Teasing out the complex link between identity politics and foreign policy, this book turns the concept of identity politics as traditionally used in IR scholarship inside out. Rather than treating national identity as a cause or consequence of a state’s foreign policy, it rethinks foreign policy as an arena, alternative to domestic politics, in which contestation among competing proposals for national identity takes place. It argues that elites choose to take their contestation “outside” when their identity gambits are blocked at the domestic level by supporters of competing proposals, theorizing when and how internal identity politics becomes externalized. Turkey offers an ideal empirical window onto these dynamics because of dramatic challenges to understandings of Turkishness and because its identity is implicated in multiple international roles, such as NATO ally, EU candidate, and OIC member.
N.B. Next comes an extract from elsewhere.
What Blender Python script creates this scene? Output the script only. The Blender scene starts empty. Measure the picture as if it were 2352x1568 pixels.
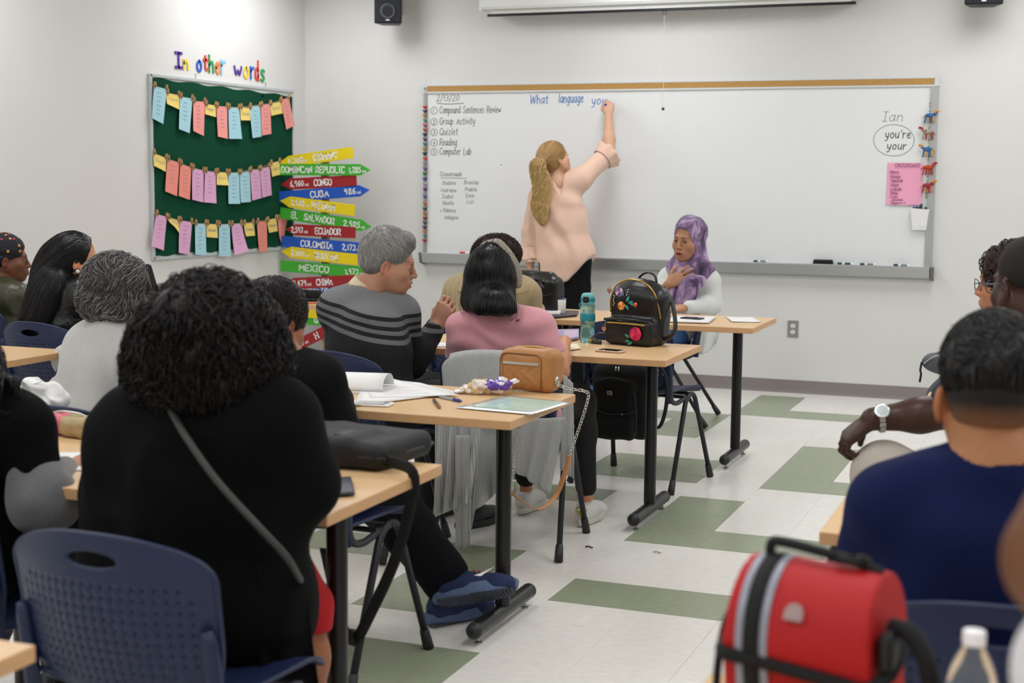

Using intertextual analysis, the book extracts competing proposals for Turkey’s identity from a wide array of pop culture and social media sources, interviews, surveys, and archives. It then employs process tracing to demonstrate how elites sharing an Ottoman Islamist understanding of identity counterintuitively used an EU-oriented foreign policy to challenge the institutional grip of pro-Western, secular Republican Nationalism back home, thus clearing the way for an increased presence of Islam domestically and a renewed role in the Middle East. The framework developed closes the identity-foreign policy circle, analytically linking the “inside-out” spillover of national identity debates in foreign policy with changes in the contours of these debates produced by their contestation abroad.